Glee, el nuevo fenómeno de la televisión norteamericana, tiene una premisa que debe haber hecho salivar a más de un ejecutivo de estudio: un grupo de chicos de diversas razas, pesos e inclinaciones sexuales decide integrarse al club que le da nombre al programa: una especie de American Idol versión preparatoria en donde, dirigidos por un bondadoso profesor de español con ambiciones de estrella de Broadway, los estudiantes cantan con perfecta armonía y bailan con impecable coreografía canciones famosas y, en general, cursis (“Don´t Stop Believing”, “Sweet Caroline”, “Take a Bow” de Rihanna).
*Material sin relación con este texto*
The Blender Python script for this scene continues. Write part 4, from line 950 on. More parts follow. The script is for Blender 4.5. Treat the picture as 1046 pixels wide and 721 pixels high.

Mezclando el hambre de fama de la cultura norteamericana –que queda patente con el éxito del ya mencionado American Idol– y sentimientos de rectitud política tan en boga en tiempos de Obama, Ryan Murphy, el creador de Glee, ha armado un espectáculo que da la impresión de apelar a las aspiraciones del que se siente diferente y, al mismo tiempo, reconfortarlo al asegurarle que Murphy y los Glee Kids son uno de ellos.
El tema de Glee es apuntalado sin pudor: la felicidad está en asumir nuestra identidad. Be yourself. Murphy nos presenta su mensaje con la misma sutileza que podríamos esperar de una telenovela. Pero esto no es una queja. Después de todo, la narrativa de Glee es un péndulo que va desde la comedia facilota y veloz propia de la televisión norteamericana hasta un melodrama de soap opera, lleno de lágrimas y Momentos Díficiles de la Adolescencia y todo ese territorio que huele a Beverly Hills 90210. Aplausos para Murphy por hacer que este híbrido entre Broadway, María Mercedes y Arrested Development funcione. Cada capítulo dura más de cuarenta minutos e incluye varios cortes musicales, y, no obstante, la trama no se detiene para respirar un segundo; los guiones son suficientemente hábiles como para delinear a los personajes sin desbordar el carácter compacto de la serie.
En suma, los problemas de Glee no están en su manufactura ni en cómo fue concebido. El problema tampoco está en sus histriones (aunque la mayoría de ellos son incapaces de dar un solo registro auténtico cuando están lejos de un micrófono). El problema es que la serie no se decide entre ser una fábula o no. Ciertamente Murphy parece comprender que los problemas a los que se enfrentan sus protagónicos son verdaderos: una porrista que queda embarazada a pesar de ser la presidenta del club de celibato, un chico amanerado que finalmente sale del clóset con su padre (que es, por supuesto, un mecánico machorro), la narcisista estrella del club que fue criada por dos padres homosexuales. Glee no escatima a la hora de tocar temas serios y potencialmente difíciles de manejar. Y, sin embargo, el mundo que presenta huele a plástico, se siente como un escenario, y el saborcito ultra kitsch de sus números musicales empalaga. Ver varios capítulos al hilo se siente como estar atorado en Las Vegas por una semana: así como Sin City es la ciudad de las réplicas, en donde no está la Torre Eiffel pero está la otra Torre Eiffel, y donde el Coliseo no es el Coliseo sino una arena para conciertos, Glee presenta réplicas artificiales de situaciones que, claramente, tienen un anclaje en la realidad. Por lo tanto, el mensaje que manda Murphy peca de hipocresía. ¿Be yourself? Lo que este programa parece decirnos es que los diferentes sólo tienen espacio en universos sintéticos e ilusorios. Esta ironía pasa de noche por los creadores de Glee. Lo preocupante es que el show da la impresión de querernos decir que así es la vida: que para salir del embrollo que presupone un embarazo no deseado a los 17 años lo único que hay que hacer es entonar una canción de Rihanna frente a un auditorio.
Me quedo con Corazón Salvaje. Por lo menos ahí sé que tanto yo como el productor sabemos que lo que vemos en pantalla es pura fantasía.